Starting a game development journey can feel overwhelming. I decided to keep it simple, fun, and transparent. My goal is to learn while streaming, so my audience can share the process and maybe learn alongside me.
Even though I have some coding background, it comes from different applications. Game development is a new territory for me. To kick things off, I selected Godot Game Engine as my main tool. Here is why.
Why I Chose Godot as a Beginner
Godot is a single executable portable IDE. That means I don’t have to install and configure endless tools just to start. It’s one file, and it runs.
It also comes with integrated project management, class references, asset library, and an extensions library. Everything I need is inside one environment.
Another reason is export flexibility. With Godot, I can compile a project for many platforms: Linux, Windows, macOS, iOS, Android, and the Web. For a beginner, this is huge. It removes the friction of worrying about where my game can run. I can focus on making things work.
The web export option (HTML + WASM) is my favorite. It allows me to place a playable demo directly on my website. No installation required. Anyone can click and play in their browser.
First Session: Exporting the Truck Town Demo
For my first live session, I didn’t start from scratch. I wanted to test the workflow. So, I used the official Godot demo project “Truck Town.”
Here’s what I did step by step:
- Opened the demo project in Godot.
- Exported to Web (HTML + WASM).
- Zipped the exported folder into a single archive.
- Uploaded the archive to my web server.
- Extracted the files (unzipped the archive).
- Created a dedicated WordPress post.
- Embedded the game’s HTML file inside the post using an
<iframe>tag.
With these steps, the game was running live on my website. Anyone visiting could play it immediately.
From Export to Monetization in One Hour
What’s interesting is how this experiment represents the entire game industry workflow in miniature.
- Development: Using Godot to build and export a project.
- Distribution: Hosting the game on my website, instantly available through a browser.
- Monetization: With AdSense enabled, the page becomes part of the web economy.
In about one hour, I had a working pipeline: develop → export → publish → monetize. Of course, it’s just a demo at this stage. But even this small success shows what’s possible.
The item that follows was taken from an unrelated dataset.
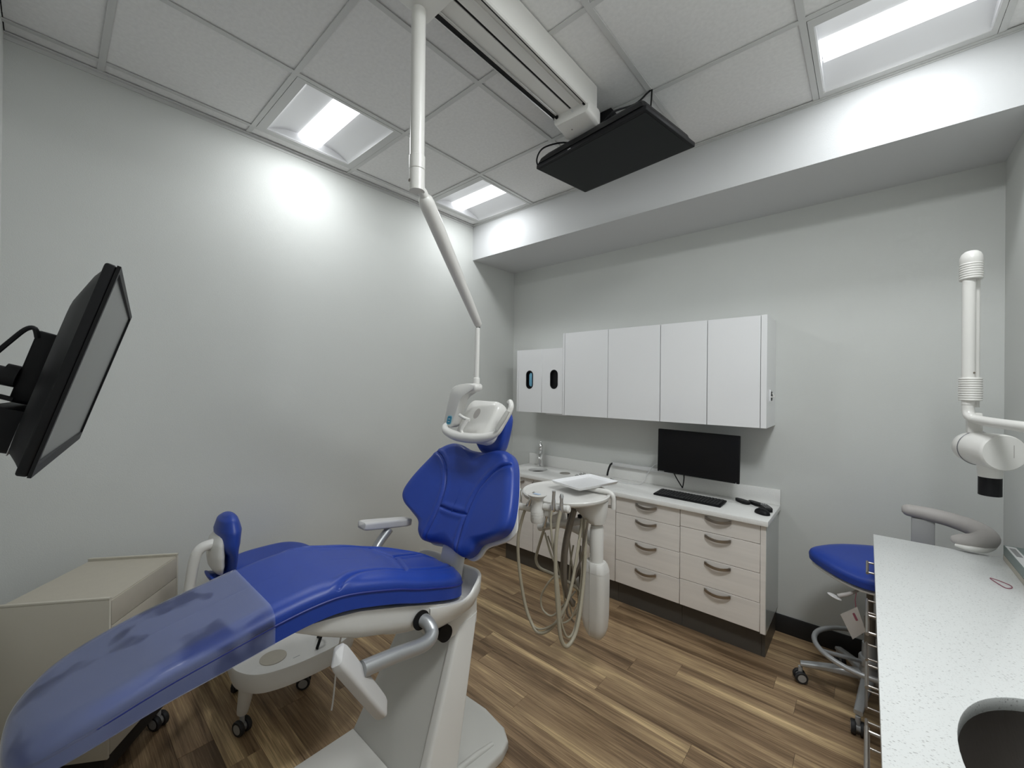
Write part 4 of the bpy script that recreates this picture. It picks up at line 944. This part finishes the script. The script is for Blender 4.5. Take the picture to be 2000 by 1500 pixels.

Edutainment as My Approach
I share these steps live because my audience values both education and entertainment. Watching me struggle, test, and finally succeed creates a transparent process. It’s not a polished tutorial. It’s real-time learning.
This method also reflects how creative work feels in practice: part play, part work, part problem-solving. By documenting and streaming everything, I create content for anyone curious about learning game development from scratch.
Next Steps in My Journey
Now that the demo export worked, my plan is to:
- Start building small projects of my own.
- Continue testing web exports and optimizations.
- Share devlogs and workflow breakdowns here on my website.
- Keep refining the “develop → distribute → monetize” cycle.
Each step is a learning opportunity. I will document both wins and mistakes, always with the goal of making my site a place for authentic edutainment.
Play the Demo
👉 Play the “Truck Town” demo here:
Watch the Video
👉 “Godot Game Engine, download, run and web publish” episode
Closing Thoughts
Game development as a beginner can be intimidating, but breaking it down into small, transparent steps makes it manageable. Godot’s simplicity and export options make it ideal for starting out.
By combining development, distribution, and monetization in a single session, I showed how even a beginner can emulate the core workflow of the industry. And by streaming the process, I make it part of a larger story—learning together in public.